An even more complex decision requires multiple, complex entities, such as a dispute among multiple parties. This could include review of existing communication, understanding context around each user, and even real-time communication to gather additional information. These decisions may be resolved by individual reviewers, but may require a longer time period and repeated visits to the decision. Such decisions are far more likely to require escalation and complex triage than the most simple reviews.
The most complex decisions are essentially unstructured. These are open-ended investigations that may require months to adjudicate, generally involve adversarial networks of accounts, and demand deep subject matter experts with extensive knowledge and training. The decision process is often collaborative, involves multiple business units, and often can implicate political, business, and legal judgments generally unheard of with individual data labeling and content moderation choices. It is tempting to refer to such decisions as unusual, and they are certainly less common than less complex decisions, but platforms of all sizes face these decisions constantly.
Identifying the type of decision to be made does not tell you what the substance of that decision should be, but it does provide guidance on which processes, people and tools are optimal. On one end of the spectrum are decisions essentially made in a factory that is highly optimized for scale and repeatability; on the other end are decisions that more closely resemble legal investigations capped by judicial outcomes freighted with geopolitical and business consequences.

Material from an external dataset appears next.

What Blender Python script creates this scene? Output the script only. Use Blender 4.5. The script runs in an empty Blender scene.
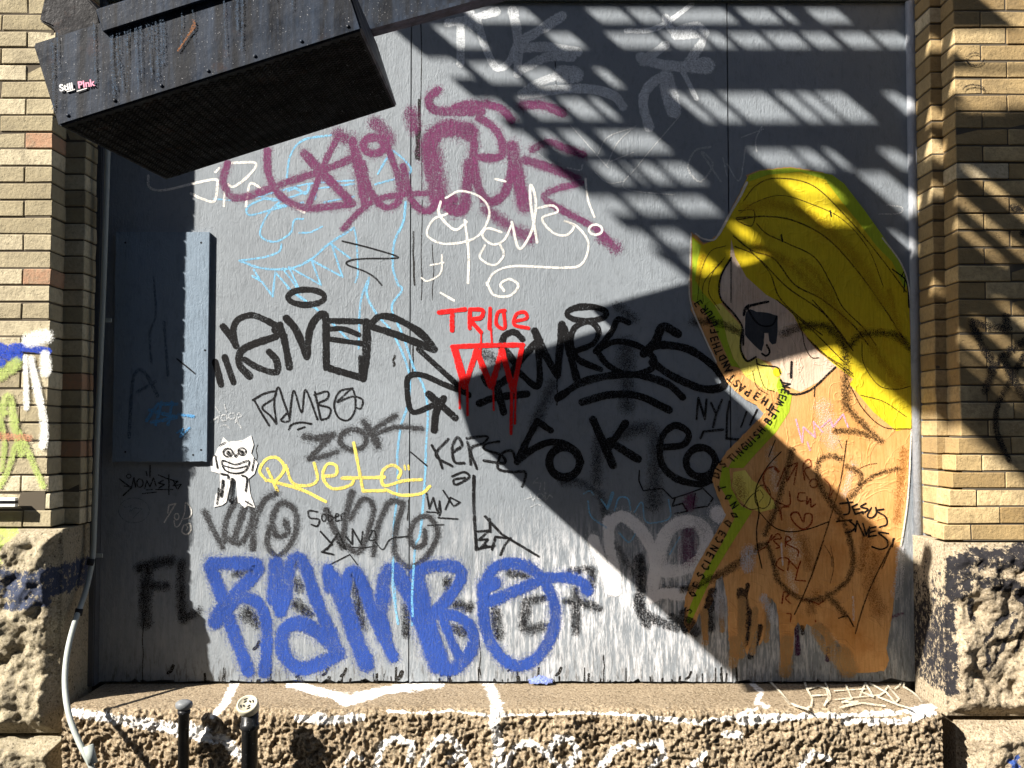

These decisions may require different organizational structures as well, but those entities should not be built in a vacuum nor siloed from each other. Trust & Safety leaders must understand the full scope of the decisions that occur in their enterprises, conceptualize the complexity of those decisions in reference to each other, and ensure that the outcome of those decisions is synergistic even when the processes driving them are largely distinct.
At the crux of leveraging the full spectrum of potential decisions is data. Centralized, normalized, and accessible data that can be maintained as a single source of truth. Cinder was built to facilitate decisions across the entire spectrum, maintain effective knowledge management across those organizational and decision structures, and thereby drive those positive interactions. Once your data is in a single place, new workflows can be spun up and decisions can be tackled. While the output - logging, metrics, and transparency data - is normalized and ready to go.
Failing to prepare for and proactively manage the entire decision spectrum will undercut platform efforts to build a future-facing team, prepare for the Digital Services Act, harness the full potential of AI, and build a safe and transparent platform for users. That’s true for both large and small platforms. And while we think that Cinder is a critical tool for platform leaders looking to manage and direct the full spectrum of decisions within their Trust & Safety enterprise, our hope is that the spectrum is a useful framework for every Trust & Safety decision maker.